Berlin (epd). Die Christdemokraten im Europaparlament wollen die Pläne der EU-Kommission für ein klimaneutrales Europa von der Entwicklung der Wirtschaft abhängig machen. "Wir müssen die Industrie stabilisieren, bevor wir sie in eine klimaneutrale Zukunft führen", sagte der Fraktionsvorsitzende der Europäischen Volkspartei (EVP), Manfred Weber (CSU), den Zeitungen der Funke Mediengruppe (Samstag). Zwar wolle er den "Green Deal" der EU-Kommission. Angesichts der schwersten Wirtschaftskrise seit den 30er Jahren müsse aber zunächst geschaut werden, "wie es der europäischen Wirtschaft geht und welche neuen Klimaauflagen sie verkraften kann".

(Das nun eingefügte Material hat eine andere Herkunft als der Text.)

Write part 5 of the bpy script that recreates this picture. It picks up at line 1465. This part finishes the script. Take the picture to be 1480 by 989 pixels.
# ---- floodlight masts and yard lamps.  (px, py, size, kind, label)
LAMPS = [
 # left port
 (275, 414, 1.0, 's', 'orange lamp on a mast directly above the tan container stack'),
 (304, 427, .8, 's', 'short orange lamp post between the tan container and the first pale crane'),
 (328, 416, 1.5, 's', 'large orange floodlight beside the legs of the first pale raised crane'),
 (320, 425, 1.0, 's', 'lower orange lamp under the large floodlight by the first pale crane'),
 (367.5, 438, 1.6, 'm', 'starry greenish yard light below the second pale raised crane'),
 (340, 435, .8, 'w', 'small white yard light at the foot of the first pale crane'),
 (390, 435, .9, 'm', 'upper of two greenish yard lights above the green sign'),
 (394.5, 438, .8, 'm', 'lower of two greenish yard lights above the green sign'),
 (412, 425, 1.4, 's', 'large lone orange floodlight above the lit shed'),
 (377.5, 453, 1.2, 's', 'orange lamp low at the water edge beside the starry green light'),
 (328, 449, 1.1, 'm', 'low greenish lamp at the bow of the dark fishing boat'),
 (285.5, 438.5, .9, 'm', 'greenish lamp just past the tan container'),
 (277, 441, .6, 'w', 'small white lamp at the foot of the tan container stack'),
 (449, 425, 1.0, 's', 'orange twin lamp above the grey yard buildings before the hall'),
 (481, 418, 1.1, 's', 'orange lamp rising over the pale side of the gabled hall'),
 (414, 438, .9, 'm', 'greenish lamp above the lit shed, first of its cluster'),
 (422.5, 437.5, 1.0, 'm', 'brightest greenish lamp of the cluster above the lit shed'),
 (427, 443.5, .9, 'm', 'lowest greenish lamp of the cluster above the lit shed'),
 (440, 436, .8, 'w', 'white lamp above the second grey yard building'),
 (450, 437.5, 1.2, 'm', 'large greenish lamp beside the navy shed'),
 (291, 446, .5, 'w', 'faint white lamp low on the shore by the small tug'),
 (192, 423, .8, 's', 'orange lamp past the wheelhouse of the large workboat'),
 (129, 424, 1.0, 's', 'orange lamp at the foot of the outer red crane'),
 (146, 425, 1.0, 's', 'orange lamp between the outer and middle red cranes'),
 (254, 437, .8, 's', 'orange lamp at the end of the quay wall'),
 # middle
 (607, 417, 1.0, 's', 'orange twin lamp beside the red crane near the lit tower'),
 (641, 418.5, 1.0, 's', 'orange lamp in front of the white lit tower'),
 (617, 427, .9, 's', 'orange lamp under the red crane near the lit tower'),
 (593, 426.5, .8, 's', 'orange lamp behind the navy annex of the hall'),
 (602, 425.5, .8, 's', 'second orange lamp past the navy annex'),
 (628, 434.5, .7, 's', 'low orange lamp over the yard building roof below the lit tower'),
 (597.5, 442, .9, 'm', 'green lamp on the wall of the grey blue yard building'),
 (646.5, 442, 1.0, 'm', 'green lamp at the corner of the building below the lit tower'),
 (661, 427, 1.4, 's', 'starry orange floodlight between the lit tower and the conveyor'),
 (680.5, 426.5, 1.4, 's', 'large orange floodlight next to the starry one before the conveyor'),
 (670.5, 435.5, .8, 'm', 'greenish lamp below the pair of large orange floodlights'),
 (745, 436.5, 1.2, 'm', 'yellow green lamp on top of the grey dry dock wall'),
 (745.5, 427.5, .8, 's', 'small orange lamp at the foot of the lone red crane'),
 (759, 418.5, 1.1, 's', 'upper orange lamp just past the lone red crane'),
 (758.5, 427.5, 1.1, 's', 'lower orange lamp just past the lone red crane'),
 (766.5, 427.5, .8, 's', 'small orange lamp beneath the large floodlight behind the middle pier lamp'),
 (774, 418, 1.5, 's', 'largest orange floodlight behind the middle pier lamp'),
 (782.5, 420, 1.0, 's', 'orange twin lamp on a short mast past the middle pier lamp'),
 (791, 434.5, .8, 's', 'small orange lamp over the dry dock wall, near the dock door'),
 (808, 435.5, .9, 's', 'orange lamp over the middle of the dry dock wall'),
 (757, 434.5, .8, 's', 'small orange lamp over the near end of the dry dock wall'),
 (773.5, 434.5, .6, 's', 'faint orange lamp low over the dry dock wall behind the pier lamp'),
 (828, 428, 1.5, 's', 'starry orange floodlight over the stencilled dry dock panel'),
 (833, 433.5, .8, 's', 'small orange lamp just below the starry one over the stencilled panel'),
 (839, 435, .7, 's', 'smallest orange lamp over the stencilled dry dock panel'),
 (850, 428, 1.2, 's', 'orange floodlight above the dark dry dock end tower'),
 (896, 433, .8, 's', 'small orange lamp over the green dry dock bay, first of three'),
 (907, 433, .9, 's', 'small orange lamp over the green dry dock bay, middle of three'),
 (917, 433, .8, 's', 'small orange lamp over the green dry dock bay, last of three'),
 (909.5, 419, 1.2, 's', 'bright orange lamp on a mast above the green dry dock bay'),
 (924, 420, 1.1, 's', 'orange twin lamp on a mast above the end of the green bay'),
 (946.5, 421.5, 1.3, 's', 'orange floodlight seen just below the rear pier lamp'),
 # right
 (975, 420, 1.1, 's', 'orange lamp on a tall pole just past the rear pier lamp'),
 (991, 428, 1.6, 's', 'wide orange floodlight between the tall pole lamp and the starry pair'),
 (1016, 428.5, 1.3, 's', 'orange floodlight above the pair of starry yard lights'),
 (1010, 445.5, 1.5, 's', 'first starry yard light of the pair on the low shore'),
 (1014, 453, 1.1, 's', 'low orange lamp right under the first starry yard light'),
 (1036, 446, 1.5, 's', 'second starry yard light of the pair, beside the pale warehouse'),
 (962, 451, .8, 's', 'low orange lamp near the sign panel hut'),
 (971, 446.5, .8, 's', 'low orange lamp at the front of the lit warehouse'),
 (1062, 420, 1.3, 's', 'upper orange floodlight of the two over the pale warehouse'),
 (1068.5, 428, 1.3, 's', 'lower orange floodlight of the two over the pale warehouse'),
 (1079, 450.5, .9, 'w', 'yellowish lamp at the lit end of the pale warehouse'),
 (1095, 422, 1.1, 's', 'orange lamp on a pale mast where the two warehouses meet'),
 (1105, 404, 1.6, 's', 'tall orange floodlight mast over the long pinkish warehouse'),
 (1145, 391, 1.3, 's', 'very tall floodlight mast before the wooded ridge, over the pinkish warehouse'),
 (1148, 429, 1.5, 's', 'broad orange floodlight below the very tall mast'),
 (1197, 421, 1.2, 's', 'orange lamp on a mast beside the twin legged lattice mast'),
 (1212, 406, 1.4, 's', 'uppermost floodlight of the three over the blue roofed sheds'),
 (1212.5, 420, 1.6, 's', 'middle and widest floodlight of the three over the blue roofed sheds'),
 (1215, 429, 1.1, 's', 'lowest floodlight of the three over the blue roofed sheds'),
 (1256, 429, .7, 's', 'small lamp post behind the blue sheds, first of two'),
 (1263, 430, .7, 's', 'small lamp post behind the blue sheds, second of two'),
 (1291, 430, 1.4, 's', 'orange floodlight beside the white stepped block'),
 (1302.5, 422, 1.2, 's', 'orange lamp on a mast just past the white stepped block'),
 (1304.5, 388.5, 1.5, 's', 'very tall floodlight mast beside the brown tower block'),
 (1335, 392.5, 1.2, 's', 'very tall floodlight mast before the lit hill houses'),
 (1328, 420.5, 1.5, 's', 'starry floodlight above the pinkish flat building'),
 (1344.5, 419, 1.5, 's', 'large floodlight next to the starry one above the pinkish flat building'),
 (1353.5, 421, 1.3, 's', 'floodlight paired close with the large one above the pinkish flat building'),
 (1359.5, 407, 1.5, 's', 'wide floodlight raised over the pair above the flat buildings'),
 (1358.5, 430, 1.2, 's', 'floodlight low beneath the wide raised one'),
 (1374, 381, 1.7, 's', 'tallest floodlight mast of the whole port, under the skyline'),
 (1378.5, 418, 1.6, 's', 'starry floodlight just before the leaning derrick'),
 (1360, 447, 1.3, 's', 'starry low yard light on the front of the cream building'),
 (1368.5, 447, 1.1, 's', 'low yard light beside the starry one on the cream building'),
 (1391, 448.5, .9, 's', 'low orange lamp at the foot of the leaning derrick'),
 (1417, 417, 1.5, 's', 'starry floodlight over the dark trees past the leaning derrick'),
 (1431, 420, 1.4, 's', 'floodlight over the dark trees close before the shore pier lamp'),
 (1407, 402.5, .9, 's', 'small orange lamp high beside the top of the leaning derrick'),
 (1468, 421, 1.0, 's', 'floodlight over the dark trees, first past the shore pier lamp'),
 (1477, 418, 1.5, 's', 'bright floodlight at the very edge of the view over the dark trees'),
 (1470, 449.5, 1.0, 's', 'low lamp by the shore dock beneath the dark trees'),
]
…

Die europäische Wirtschaft befinde sich im freien Fall, sagte Weber. "Unsere erste Aufgabe ist eine Bewertung, was zusätzliche Auflagen für unsere Unternehmen bedeuten. Erst danach sind neue Regelungen zum Klimaschutz denkbar." Den "Green Deal" in der Corona-Krise umzusetzen, als wäre nichts geschehen, "wäre Gesetzgebung im Blindflug", warnte der CSU-Politiker. Die EU-Kommission will Europa mit dem "Green Deal" bis 2050 zum ersten klimaneutralen Kontinent machen. Das bisherige Ziel von 40 Prozent weniger Treibhausgasen bis 2030 gegenüber 1990 soll nach dem Willen der Kommission zudem auf 50 bis 55 Prozent erhöht werden.
Grundlage einer solchen Verschärfung des Klimaziels müsse "eine ordentliche Bewertung der Lage" sein, verlangte Weber: "Die Kommission muss überzeugend darlegen, dass die Klimaziele ohne Schaden für die Wirtschaft umsetzbar sind." Er habe Zweifel, ob der zuständige Kommissar Frans Timmermans bis September die entsprechenden Zahlen vorlegen werde. "Und so lange das nicht geschieht, wird es mit meiner Fraktion keine Verschärfung der Klimaziele und keine Gesetzgebung zum Green Deal geben", sagte der EVP-Fraktionsvorsitzende.
Deutschland übernimmt am 1. Juli für sechs Monate die EU-Ratspräsidentschaft. Bundeskanzlerin Angela Merkel (CDU) hatte am Donnerstag angekündigt, Deutschland wolle in dieser Zeit schärfere Klimaziele in Europa voranbringen. Ziel sei es, eine Klimaneutralität Europas bis 2050 rechtlich verbindlich festzuschreiben und entsprechend die Ziele für 2030 anzupassen. Im Pariser Klimaabkommen von 2015 hatten sich die Unterzeichnerstaaten verpflichtet, ihre Ziele zur Minderung von Treibhausgasen in diesem Jahr noch einmal zu verschärfen.